#### Task requirements:
The lines to extract run from the first line of the material below to the line containing "tag(mud, 'dark wet", both included; leave the pictures behind.

━━ Data segment ━━

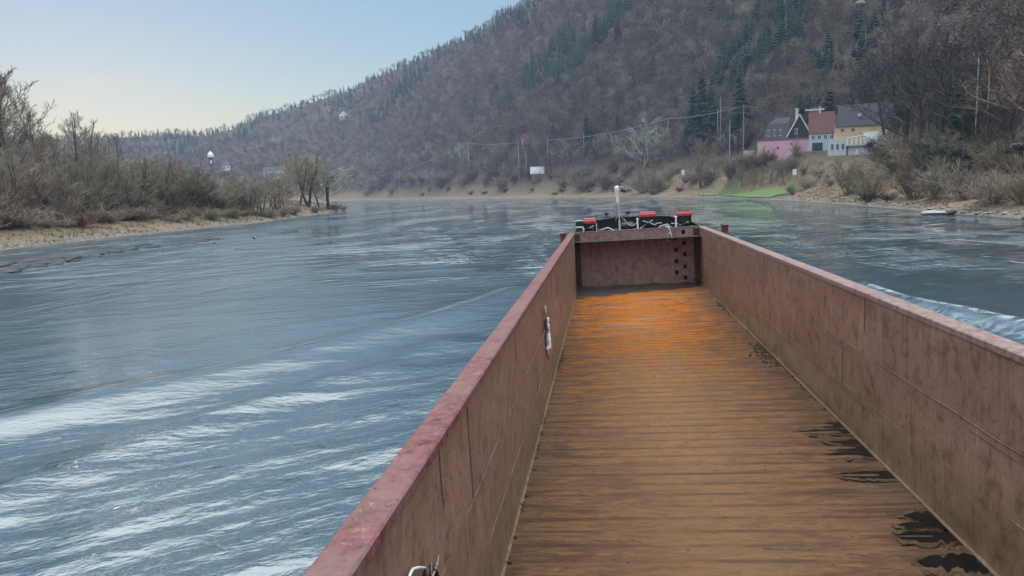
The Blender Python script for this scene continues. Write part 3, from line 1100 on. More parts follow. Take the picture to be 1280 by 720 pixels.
b = MB()
hr = [(x_, y_ - 0.25, z_ + 0.42) for x_, y_, z_ in bul[2:8]]
b.tube(hr, 0.025, 6)
for q in hr:
    b.tube([q, (q[0], q[1], DZ)], 0.022, 6)
b.build('handrail', M['black_steel'], barge)
for pts_, r_ in (([(1.0, 55.4, 3.42), (1.7, 55.2, 3.9), (2.3, 55.5, 4.05), (2.9, 55.3, 3.75), (3.3, 55.6, 3.42)], 0.05), ([(5.6, 55.0, 3.42), (6.0, 54.8, 4.0), (6.5, 55.0, 4.1), (6.9, 54.9, 3.7)], 0.045)):
    MB().tube(pts_, r_, 6).build('tow_cable', M['grey_post'], barge, smooth=True)
# twin bollards at the bow corners, fairleads
for px, ya in ((702.5, 53.0), (907, 53.2)):
    xx = deck_at(px, ya)
    b = MB()
    for dy in (0, 0.8):
        b.lathe([(0.17, 0), (0.17, 0.5), (0.22, 0.53), (0.22, 0.6), (0.12, 0.64)], (xx, ya + dy, 3.35), 12)
    b.box((xx, ya + 0.4, 3.38), (0.5, 1.5, 0.06))
    b.build('bollard', M['dark_red'], barge)
for px in (748, 762, 770, 784, 793, 826, 832, 866):
    xx = deck_at(px, 54.9 + 0.3 * sin(px))
    MB().box((xx, 54.9 + 0.3 * sin(px), 3.35 + 0.3), (0.3 + 0.1 * sin(px * 3), 0.3, 0.6 + 0.12 * cos(px * 2)), taper=0.8).build('deck_fitting', M['grey_deck'], barge, bevel=0.02)

# mud against the bow wall
b = MB()
rows = []
xm = np.linspace(0.02, W - 0.02, 70)
for t in np.linspace(0, 1, 8):
    row = []
    for x in xm:
        dep = 3.7 * (1 - x / W) ** 0.8 + 0.7 + 0.5 * (vnoise(x * 1.1, 2.2, 5) - 0.5)
        y = D - 0.02 - dep * t
        row.append((x, y, 0.012 + 0.17 * (1 - t) ** 1.5 * (0.6 + 0.8 * vnoise(x * 2, y * 2, 6))))
    rows.append(row)
b.grid([r[::-1] for r in rows])
mud = place_on_barge(b.build('mud_bank', M['mud'], None, smooth=True))
tag(mud, 'dark wet mud lying along the foot of the bow wall', 'mud', kind='stuff')

# litter in the corners of the hold
rg = np.random.RandomState(3)
b = MB()
for (px, py, sx, sy, nn) in ((697, 452, 0.3, 1.6, 90), (957, 441, 0.45, 2.4, 190), (668, 575, 0.1, 5.0, 26), (905, 384, 0.25, 3.0, 60), (1000, 480, 0.15, 4, 40)):
    c = on_barge(px, py, 2, 0.0)
    for _ in range(nn):
        x = min(W - 0.05, max(0.05, c.x + rg.normal() * sx * 0.5))
        y = c.y + rg.normal() * sy * 0.5
        s0 = rg.uniform(0.02, 0.085)
        z = float(floor_z(x, y)) + s0 * 0.35
        b.box((x, y, z), (s0 * rg.uniform(0.6, 2), s0 * rg.uniform(0.6, 1.4), s0 * 0.9), rg.uniform(0, 3.1), 0.6)
for _ in range(130):
    x, y = rg.uniform(0.2, W - 0.2), rg.uniform(4, 34)
    s0 = rg.uniform(0.012, 0.045)
    b.box((x, y, float(floor_z(x, y)) + s0 * 0.2), (s0 * rg.uniform(0.8, 2.6), s0, s0 * 0.5), rg.uniform(-0.4, 0.4), 0.5)
lit = place_on_barge(b.build('litter', M['litter'], None))
tag(lit, 'dark leaf and bark litter scattered over the hold floor', 'litter', kind='stuff')

# standing water in the dents along the right wall
pud = [((1020, 1058), 532, 3.2, 'shortest puddle by the right wall, the farthest of the black ones'),
       ((998, 1059), 540.5, 2.6, 'thin pointed black puddle just in front of the farthest one'),
       ((1036, 1080), 553, 3.0, 'farthest of the three close black puddles halfway along the right wall'),
       ((1034, 1088), 561, 2.6, 'middle of the three close black puddles halfway along the right wall'),
       ((1033, 1096), 569, 3.4, 'nearest of the three close black puddles halfway along the right wall'),
       ((1040, 1119), 594.5, 4.0, 'lone long narrow black puddle between the two clusters by the right wall'),
       ((1129, 1190), 646, 5.5, 'farthest puddle of the wide black cluster near the bottom right'),
       ((1122, 1200), 657, 5.5, 'middle puddle of the wide black cluster near the bottom right'),
       ((1116, 1206), 671, 7.0, 'nearest puddle of the wide black cluster near the bottom right'),
       ((1146, 1238), 703, 11.0, 'biggest and nearest black puddle at the foot of the right wall'),
       ((953, 1016), 686.5, 4.0, 'small faint damp patch alone on the near middle of the floor')]
for (xa, xb), py, hh, lab in pud:
    damp = 'damp' in lab

    def patch(grow, lift):
        b = MB()
        nn = 34
        rows = [[] for _ in range(6)]
        x_a, x_b = xa - 9 * grow, xb + (0 if damp else 10) + 3 * grow
        for k in range(nn + 1):
            t = k / nn
            px = x_a + (x_b - x_a) * t
            e = (t * 3) ** 0.6 if t < 0.33 else 1.0
            e *= min(1.0, (1 - t) * 14 + (0.25 if damp else 0.9))
            n1_, n2_ = fbm(px / 9.0, py, 9, 3), fbm(px / 8.0, py + 50, 19, 3)
            hh2 = hh * (1.0 if damp else 1.5 + 0.5 * t) * (1 + 0.75 * grow)
            p1 = on_barge(px, py - hh2 * e * (0.15 + 0.8 * float(n1_)), 2, 0.0)
            p2 = on_barge(px, py + hh2 * e * (0.15 + 0.8 * float(n2_)), 2, 0.0)
            for q, row in zip(np.linspace(0, 1, 6), rows):
                p = p1.lerp(p2, float(q))
                xx = min(W - 0.03, p.x)
                row.append((xx, p.y, lift))
        b.grid([r[::-1] for r in rows])
        return b
    o = place_on_barge(patch(0.0, 0.020).build('puddle', M['litter'] if damp else M['puddle'], None, smooth=True))
    tag(o, lab, 'puddle', 'puddles on the hold floor')
    if not damp:
        patch(1.0, 0.015).build('damp_edge', M['damp'], o, smooth=True)

# rope bundle hanging on the left wall
t0, t1 = on_barge(682.5, 379, 0, 0.0), on_barge(681.5, 462, 0, 0.0)
b, c = MB(), MB()
cy_, zt, zb = on_barge(682, 415, 0, 0.0).y, on_barge(682, 379, 0, 0.0).z, on_barge(682, 456, 0, 0.0).z
L = zt - zb
root = thing('rope_bundle', 'white rope tied into a long knotted bundle hanging on the left hold wall', 'rope')
for ph in range(5):
    pts = []
    for t in np.linspace(0.22, 0.8, 22):
        w_ = 0.2 * (0.45 + 0.45 * abs(sin(t * 13)))
        pts.append((0.07 + 0.05 * cos(t * 14 + ph * 1.26), cy_ + w_ * sin(t * 9 + ph * 1.26), zt - L * t))
    b.tube(pts, 0.042, 6)
b.build('rope_coil', M['rope_white'], root, smooth=True)
c.tube([(0.05, cy_ - 0.12, zt - L * 0.25), (0.05, cy_ - 0.15, zt - L * 0.1), (0.04, cy_ - 0.03, zt), (0.04, cy_ + 0.1, zt - L * 0.06), (0.05, cy_ + 0.08, zt - L * 0.25)], 0.03, 6)
c.build('rope_tail', M['rope_tan'], root, smooth=True)
c = MB()
c.tube([(0.05, cy_ - 0.06, zt - L * 0.78), (0.05, cy_ - 0.08, zb + L * 0.06)], 0.028, 6)
c.build('rope_tail', M['rope_tan'], root, smooth=True)
c = MB()
c.tube([(0.05, cy_ + 0.08, zt - L * 0.78), (0.05, cy_ + 0.12, zb)], 0.028, 6)
c.build('rope_tail', M['rope_tan'], root, smooth=True)
place_on_barge(root)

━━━

#### Solution:
The Blender Python script for this scene continues. Write part 3, from line 1100 on. More parts follow. Take the picture to be 1280 by 720 pixels.
b = MB()
hr = [(x_, y_ - 0.25, z_ + 0.42) for x_, y_, z_ in bul[2:8]]
b.tube(hr, 0.025, 6)
for q in hr:
    b.tube([q, (q[0], q[1], DZ)], 0.022, 6)
b.build('handrail', M['black_steel'], barge)
for pts_, r_ in (([(1.0, 55.4, 3.42), (1.7, 55.2, 3.9), (2.3, 55.5, 4.05), (2.9, 55.3, 3.75), (3.3, 55.6, 3.42)], 0.05), ([(5.6, 55.0, 3.42), (6.0, 54.8, 4.0), (6.5, 55.0, 4.1), (6.9, 54.9, 3.7)], 0.045)):
    MB().tube(pts_, r_, 6).build('tow_cable', M['grey_post'], barge, smooth=True)
# twin bollards at the bow corners, fairleads
for px, ya in ((702.5, 53.0), (907, 53.2)):
    xx = deck_at(px, ya)
    b = MB()
    for dy in (0, 0.8):
        b.lathe([(0.17, 0), (0.17, 0.5), (0.22, 0.53), (0.22, 0.6), (0.12, 0.64)], (xx, ya + dy, 3.35), 12)
    b.box((xx, ya + 0.4, 3.38), (0.5, 1.5, 0.06))
    b.build('bollard', M['dark_red'], barge)
for px in (748, 762, 770, 784, 793, 826, 832, 866):
    xx = deck_at(px, 54.9 + 0.3 * sin(px))
    MB().box((xx, 54.9 + 0.3 * sin(px), 3.35 + 0.3), (0.3 + 0.1 * sin(px * 3), 0.3, 0.6 + 0.12 * cos(px * 2)), taper=0.8).build('deck_fitting', M['grey_deck'], barge, bevel=0.02)

# mud against the bow wall
b = MB()
rows = []
xm = np.linspace(0.02, W - 0.02, 70)
for t in np.linspace(0, 1, 8):
    row = []
    for x in xm:
        dep = 3.7 * (1 - x / W) ** 0.8 + 0.7 + 0.5 * (vnoise(x * 1.1, 2.2, 5) - 0.5)
        y = D - 0.02 - dep * t
        row.append((x, y, 0.012 + 0.17 * (1 - t) ** 1.5 * (0.6 + 0.8 * vnoise(x * 2, y * 2, 6))))
    rows.append(row)
b.grid([r[::-1] for r in rows])
mud = place_on_barge(b.build('mud_bank', M['mud'], None, smooth=True))
tag(mud, 'dark wet mud lying along the foot of the bow wall', 'mud', kind='stuff')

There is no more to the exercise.